Brooklyn-based Azumi O E continues the Butoh tradition by creating a visual relationship between the outer and inner human dimensions. Born in Kyoto, Azumi creates mesmerizing, shocking, and playful movements in her work. Choreographed with meticulous timing, Azumi
usually creates solo experimental performances, and at times, collaborates with other artists across multiple mediums. Sense 2009 Azumi O E has shared her talent through a countless number of live performances, mostly around New York City. Throughout her wildly successful career, she has also appeared in many films and music videos. Through her performances, Azumi O E constantly attempts to exceed artistic constructs.9 Azumi O E constantly works to continue and share the power butoh through her thought provoking and stylistic performances.

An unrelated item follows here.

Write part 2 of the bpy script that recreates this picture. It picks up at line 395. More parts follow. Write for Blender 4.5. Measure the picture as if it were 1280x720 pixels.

Rising from the dark times set forth by The Second World War, countless individuals attempted to reason with a new world order. Artists across the globe sought comfort and reason in their expressive forms. In Japan, two artists, Tatsumi Hijikata and Kazoo Ohno, took traditional notions of dance, like Kabuki and Nōh theater, treasured in Japanese culture, and turned them upside-down. Arising from the Japanese underground arts scene, butoh emerged as an expressive way into understanding and reacting to a new world, one that was all too familiar with headships and destruction. Focusing on the transformation of the natural world and or taboo notions, the
movements of butoh are often viewed as a grotesque and arrhythmic. Ultimately, however, the movements are carefully timed, and are a way to express the arduous journey that is life. Striving to connect with performers self, and the audience, butoh caries a unique spiritual quality, understood only through a live performance. Carrying on the legacy of Hijikata and Ohno, artists around the world, like Brooklyn-based, Kyoto-born azumi O E, invites the audience to witness the human exploration that is butoh.